Aim of the task. Please return nothing but the lines between the line holding "by 1159 pixels." and the line holding "SC = bpy.context.scene", both ends included, without the pictures.

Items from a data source
....

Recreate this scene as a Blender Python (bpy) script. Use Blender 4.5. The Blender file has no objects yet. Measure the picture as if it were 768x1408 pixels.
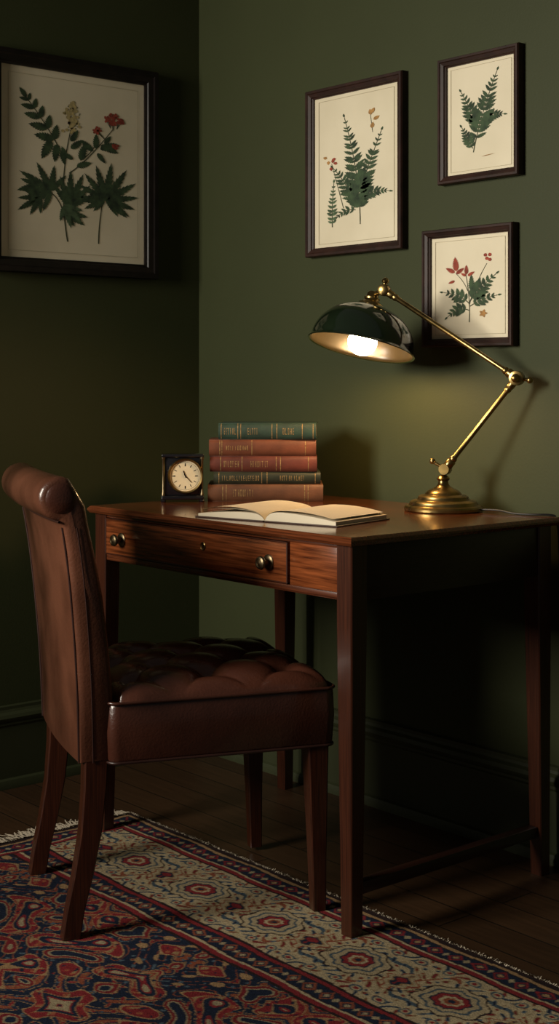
import bpy, bmesh, math, random
import numpy as np
from mathutils import Vector, Matrix
random.seed(7); np.random.seed(7)
scene = bpy.context.scene
COL = scene.collection
pi = math.pi

# ------------------------------------------------------------ materials
def new_mat(name):
    m = bpy.data.materials.new(name); m.use_nodes = True
    nt = m.node_tree; b = nt.nodes["Principled BSDF"]
    return m, nt, b
def mat(name, c, rough=.5, metal=0., coat=0., var=.15, scale=20., bump=0., bscale=None, stretch=(1,1,1), c2=None, spec=.5, rvar=0.0):
    m, nt, b = new_mat(name)
    tc = nt.nodes.new("ShaderNodeTexCoord"); mp = nt.nodes.new("ShaderNodeMapping")
    mp.inputs["Scale"].default_value = stretch
    nt.links.new(tc.outputs["Object"], mp.inputs["Vector"])
    n = nt.nodes.new("ShaderNodeTexNoise"); n.inputs["Scale"].default_value = scale
    n.inputs["Detail"].default_value = 5
    nt.links.new(mp.outputs[0], n.inputs["Vector"])
    r = nt.nodes.new("ShaderNodeValToRGB")
    a = [max(0, x*(1-var)) for x in c]; d = list(c2) if c2 else [x*(1+var) for x in c]
    r.color_ramp.elements[0].position = .32; r.color_ramp.elements[1].position = .68
    r.color_ramp.elements[0].color = (*a, 1); r.color_ramp.elements[1].color = (*d, 1)
    nt.links.new(n.outputs["Fac"], r.inputs[0]); nt.links.new(r.outputs[0], b.inputs["Base Color"])
    b.inputs["Roughness"].default_value = rough; b.inputs["Metallic"].default_value = metal
    b.inputs["Coat Weight"].default_value = coat; b.inputs["Coat Roughness"].default_value = .12
    b.inputs["Specular IOR Level"].default_value = spec
    if rvar:
        mr = nt.nodes.new("ShaderNodeMapRange")
        mr.inputs["To Min"].default_value = rough-rvar; mr.inputs["To Max"].default_value = rough+rvar
        nt.links.new(n.outputs["Fac"], mr.inputs["Value"]); nt.links.new(mr.outputs[0], b.inputs["Roughness"])
    if bump:
        n2 = nt.nodes.new("ShaderNodeTexNoise"); n2.inputs["Scale"].default_value = bscale or scale
        n2.inputs["Detail"].default_value = 4
        nt.links.new(mp.outputs[0], n2.inputs["Vector"])
        bp = nt.nodes.new("ShaderNodeBump"); bp.inputs["Strength"].default_value = bump
        bp.inputs["Distance"].default_value = .002
        nt.links.new(n2.outputs["Fac"], bp.inputs["Height"]); nt.links.new(bp.outputs[0], b.inputs["Normal"])
    return m

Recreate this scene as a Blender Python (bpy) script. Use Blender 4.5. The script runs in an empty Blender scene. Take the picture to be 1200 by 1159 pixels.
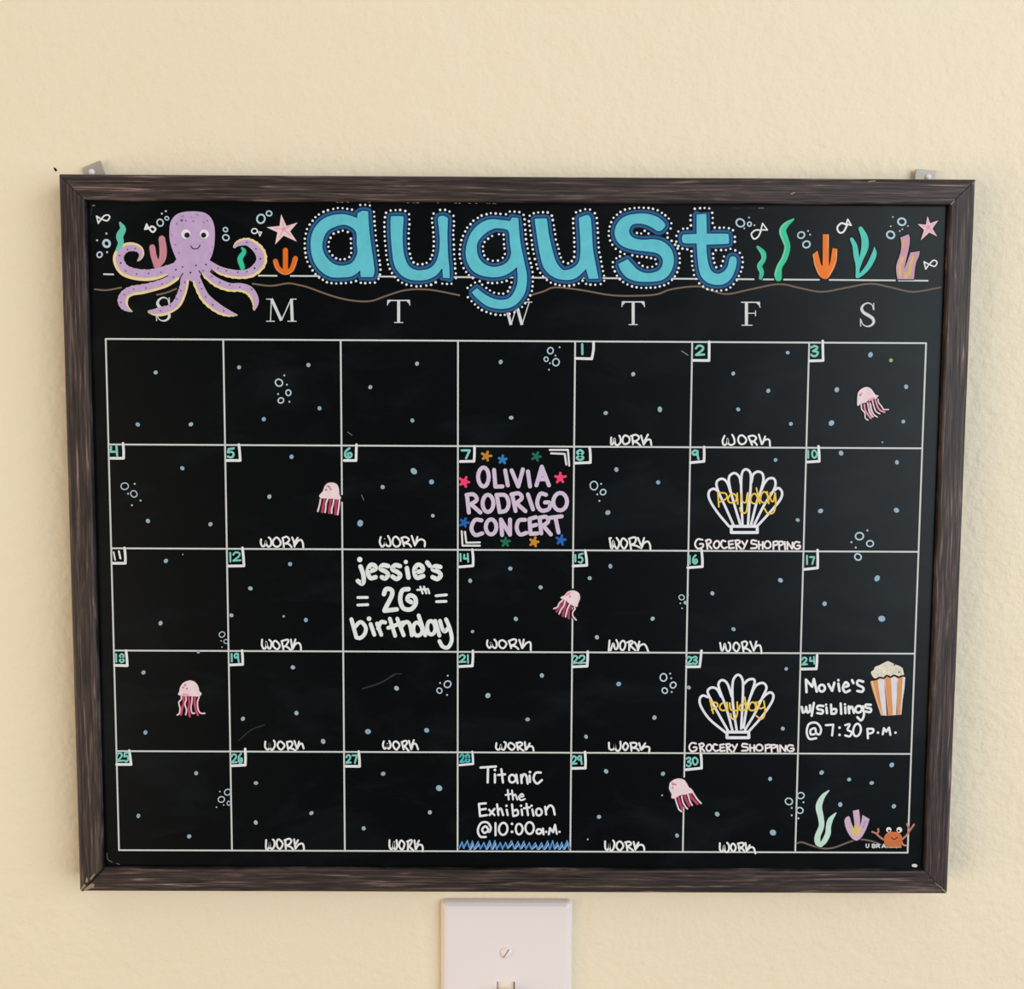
import bpy, bmesh, math, random
import numpy as np
from mathutils import Matrix, Vector
from mathutils.geometry import tessellate_polygon
random.seed(7)
C = bpy.context.scene.collection
SC = bpy.context.scene

# ------------------------------------------------------------------ camera
# the board hangs with its centre BZ above the floor, front face of the frame in the plane y = 0
BZ = 1.46
PITCH, ROLL, YAW = -0.07857872, -0.00403932, -0.00490232
CAM = Vector((-0.0048023, -0.57799878, BZ + 0.07412516))
F = 1200.0                                   # focal length in pixels of the 1200 wide frame
Rx = Matrix.Rotation(PITCH, 3, 'X'); Rz = Matrix.Rotation(ROLL, 3, 'Z').to_3x3()
Ry = Matrix.Rotation(YAW, 3, 'Y')
Rz = Matrix(((math.cos(ROLL), -math.sin(ROLL), 0), (math.sin(ROLL), math.cos(ROLL), 0), (0, 0, 1)))
ROT = Rz @ Rx @ Ry
cam_data = bpy.data.cameras.new('camera'); cam = bpy.data.objects.new('camera', cam_data); C.objects.link(cam)
cam_data.sensor_width = 36; cam_data.sensor_fit = 'HORIZONTAL'; cam_data.lens = 36 * F / 1200
cam_data.clip_start = 0.01; cam_data.clip_end = 50
cx, cy, cz = ROT.col[0], ROT.col[2], -ROT.col[1]
M = Matrix.Identity(4)
for i in range(3):
    M[i][0], M[i][1], M[i][2], M[i][3] = cx[i], cy[i], cz[i], CAM[i]
cam.matrix_world = M
SC.camera = cam

# ------------------------------------------------------------------ world, lights, exposure
SC.view_settings.view_transform = 'Standard'; SC.view_settings.look = 'None'
SC.view_settings.gamma = 1; SC.view_settings.use_curve_mapping = False
SC.view_settings.exposure = 0.16
w = bpy.data.worlds.new('world'); SC.world = w; w.use_nodes = True
w.node_tree.nodes['Background'].inputs[0].default_value = (1.0, 0.97, 0.95, 1)
w.node_tree.nodes['Background'].inputs[1].default_value = 0.10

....

Solution to this exercise.
Recreate this scene as a Blender Python (bpy) script. Use Blender 4.5. The script runs in an empty Blender scene. Take the picture to be 1200 by 1159 pixels.
import bpy, bmesh, math, random
import numpy as np
from mathutils import Matrix, Vector
from mathutils.geometry import tessellate_polygon
random.seed(7)
C = bpy.context.scene.collection
SC = bpy.context.scene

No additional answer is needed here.